Childcare and menopause

Launching the report, Maria Caulfield, minister for women, said it was “very timely as the Government is keen to look at how to get more women into work or get women who have dropped out back” and taking a life course approach. The single biggest challenge she hears is about childcare, which a select committee is looking at, with the public consultation on this closing yesterday. She also referred to the pay transparency working group which is looking at how employers can be more open about pay as a way to address the gender pay gap.

She added that there were big challenges around getting more money invested in high growth women-founded businesses, saying that they get just 1p of every one pound of investment given to business, with male-founded businesses getting 89p’s worth. A high growth task force is looking into this. Caulfield also mentioned progress on the menopause at work and said simple steps could make a lot of difference when it came to drop-out rates.

Jess Phillips, co-chair of the APPG, also mentioned the menopause.
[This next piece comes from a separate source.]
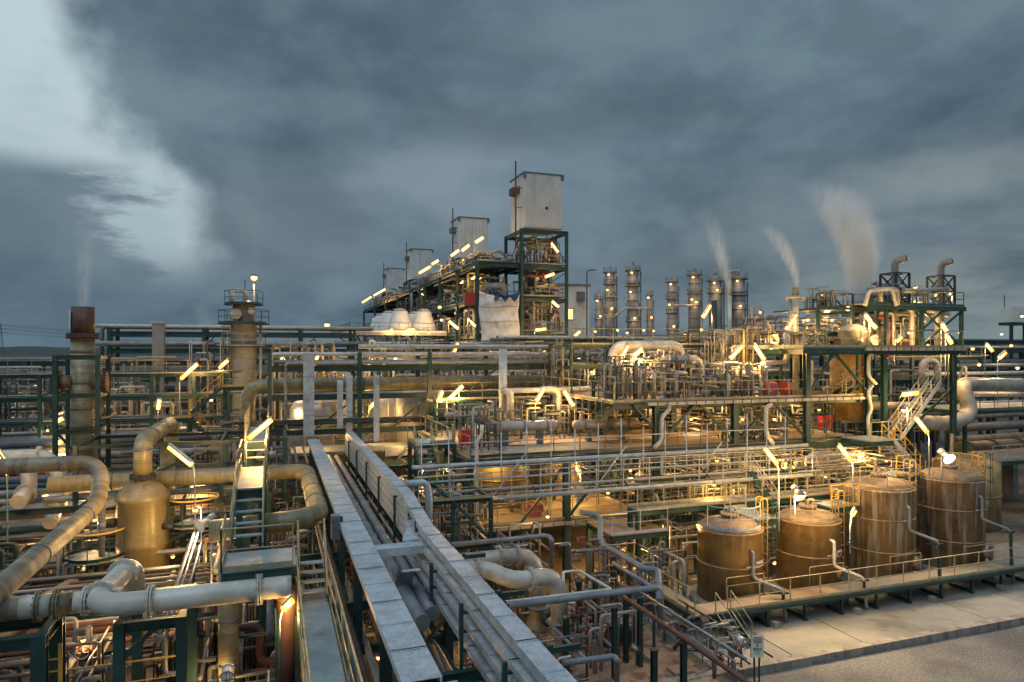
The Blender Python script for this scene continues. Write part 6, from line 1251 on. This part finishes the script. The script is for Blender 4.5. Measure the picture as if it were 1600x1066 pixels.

She said that she had seen a real sense of commitment to progress since the APPG started six years ago, for instance, the menopause was not even on the agenda then and is now a fundamental issue when it comes to women in the workplace. 

Phillips added that childcare support has not, however, kept up with the way work has changed over the years. She said that progress has to be made, not just for the sake of employers but for the country’s economic development. “Women’s work is fundamentally part of industrial strategy,” she stated. “It cannot cost us more to work than it benefits us. Too many women are having to make a cost benefit analysis. For too many not working is the better option.”